- Work required -
Leave the pictures out and quote every line from the start of the listing to the line with "MB().tube(pts, .09, 28, lambda", inclusive.

- Supplied material -
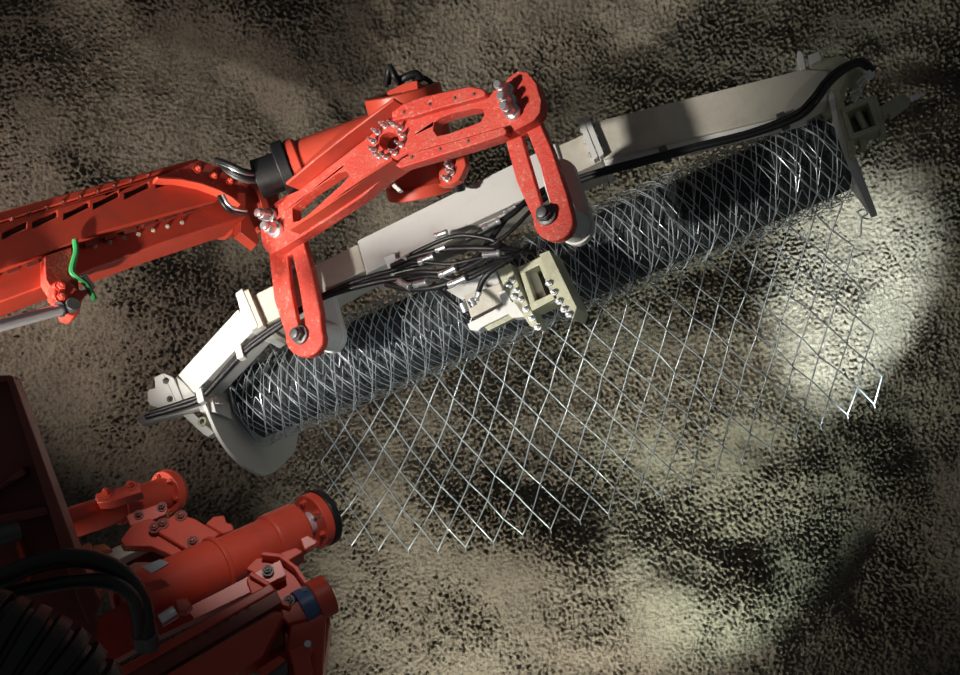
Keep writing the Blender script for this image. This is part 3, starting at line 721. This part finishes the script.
# hoses in front
for lab, r, keys in (
    ('thick black hose arching highest in front of the dark red post', .021, [(-40, 592, 2.1), (0, 579, 2.12), (35, 564, 2.15), (75, 558, 2.18), (108, 565, 2.22), (130, 582, 2.26), (143, 606, 2.32), (147, 632, 2.38)]),
    ('thinner black hose running just below the highest hose arch', .016, [(-40, 602, 2.12), (0, 595, 2.14), (40, 587, 2.16), (80, 581, 2.18), (112, 583, 2.2), (132, 597, 2.25), (138, 618, 2.32), (140, 634, 2.38)])):
    h = thing('hydraulic_hose', lab, 'hose', at(140, 634, 2.38), 'black hoses at the lower left')
    hose(keys, r, RUBBER_BLACK, h, 'rubber_cover', 14)
    a, b = at(*keys[-1]), at(keys[-1][0] + 3, keys[-1][1] + 14, 2.42)
    MB().cyl(a, b, r * 1.15, n=16).build('ferrule', STEEL, h, .003)
ch = thing('corrugated_hose', 'thick black corrugated hose in the bottom left corner', 'hose', at(40, 660, 2.0))
pts = smooth([at(*k) for k in ((-130, 640, 1.95), (-60, 634, 1.95), (-5, 648, 1.96), (42, 672, 1.98), (80, 712, 2.0), (110, 770, 2.02))], 36)
MB().tube(pts, .09, 28, lambda i: .098 + .010 * (1 if (i % 12) < 8 else -.6) * min(1, 1), True).build('corrugated_cover', RUBBER_BLACK, ch, .003, 50)

# ------------------------------------------------------------------ lights
def spot(name, p, tgt, energy, size, col, blend=.5, radius=.05):
    l = bpy.data.lights.new(name, 'SPOT'); l.energy = energy; l.spot_size = math.radians(size); l.spot_blend = blend; l.shadow_soft_size = radius; l.color = col
    o = bpy.data.objects.new(name, l); COL.objects.link(o); o.location = p
    o.rotation_euler = (Vector(tgt) - Vector(p)).to_track_quat('-Z', 'Y').to_euler(); return o
spot('work_lamp_boom', (-3.4, 1.4, -.5), at(280, 240, 4.0), 1250, 33, (1, .95, .88), .5, .16)
spot('work_lamp_lower', (-1.9, 1.2, -1.6), at(90, 262, 3.8), 650, 30, (1, .93, .84), .6, .05)
spot('added_spot_wall', (-.7, 4.5, -3.1), at(560, 520, 6.1), 520, 84, (1, .99, .88), .9, .05)  # added out of view to graze the wall and bring out its texture
spot('added_spot_low', (.2, 4.7, -2.7), at(650, 585, 6.1), 110, 50, (1, .97, .85), .9, .05)  # added for the beige wash along the lower wall
spot('added_spot_carrier', (.9, .3, -.9), at(430, 375, 4.6), 170, 24, (.90, .98, 1), .8, .05)  # added fill for the roll, drive bracket and left guard
spot('added_spot_beam', (1.9, .3, .5), at(725, 85, 4.2), 26, 15, (1, .98, .86), .9, .05)  # added weak fill for the right half of the beam
spot('work_lamp_white', (1.7, 3.0, -2.6), at(850, 290, 6.0), 4200, 17, (.84, .98, 1), .9, .03)
spot('added_spot_right', (1.0, 4.6, -2.9), at(740, 410, 6.1), 430, 50, (.80, 1, .86), .9, .03)  # added for the greenish wash on the right of the wall
spot('added_spot_left', (-3.7, 4.7, -.2), at(160, 230, 6.1), 190, 90, (1, .86, .78), .8, .06)  # added for a weak warm wash on the left of the wall
spot('work_lamp_rig', (-.3, .8, 1.3), at(262, 500, 2.95), 150, 19, (1, .93, .88), .8, .04)
wd = bpy.data.worlds.new('tunnel_dark'); bpy.context.scene.world = wd; wd.use_nodes = True
wd.node_tree.nodes['Background'].inputs['Color'].default_value = (.9, .95, 1, 1); wd.node_tree.nodes['Background'].inputs['Strength'].default_value = .055

# ------------------------------------------------------------------ camera and view
cam = bpy.data.cameras.new('camera'); cam.sensor_width = 36; cam.lens = FPX / 960 * 36; cam.clip_start = .05
co = bpy.data.objects.new('camera', cam); COL.objects.link(co); co.rotation_euler = (PI / 2, 0, 0)
sc = bpy.context.scene; sc.camera = co
vs = sc.view_settings; vs.view_transform = 'Standard'; vs.look = 'None'; vs.gamma = 1; vs.use_curve_mapping = False; vs.exposure = 0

- The output -
Keep writing the Blender script for this image. This is part 3, starting at line 721. This part finishes the script.
# hoses in front
for lab, r, keys in (
    ('thick black hose arching highest in front of the dark red post', .021, [(-40, 592, 2.1), (0, 579, 2.12), (35, 564, 2.15), (75, 558, 2.18), (108, 565, 2.22), (130, 582, 2.26), (143, 606, 2.32), (147, 632, 2.38)]),
    ('thinner black hose running just below the highest hose arch', .016, [(-40, 602, 2.12), (0, 595, 2.14), (40, 587, 2.16), (80, 581, 2.18), (112, 583, 2.2), (132, 597, 2.25), (138, 618, 2.32), (140, 634, 2.38)])):
    h = thing('hydraulic_hose', lab, 'hose', at(140, 634, 2.38), 'black hoses at the lower left')
    hose(keys, r, RUBBER_BLACK, h, 'rubber_cover', 14)
    a, b = at(*keys[-1]), at(keys[-1][0] + 3, keys[-1][1] + 14, 2.42)
    MB().cyl(a, b, r * 1.15, n=16).build('ferrule', STEEL, h, .003)
ch = thing('corrugated_hose', 'thick black corrugated hose in the bottom left corner', 'hose', at(40, 660, 2.0))
pts = smooth([at(*k) for k in ((-130, 640, 1.95), (-60, 634, 1.95), (-5, 648, 1.96), (42, 672, 1.98), (80, 712, 2.0), (110, 770, 2.02))], 36)
MB().tube(pts, .09, 28, lambda i: .098 + .010 * (1 if (i % 12) < 8 else -.6) * min(1, 1), True).build('corrugated_cover', RUBBER_BLACK, ch, .003, 50)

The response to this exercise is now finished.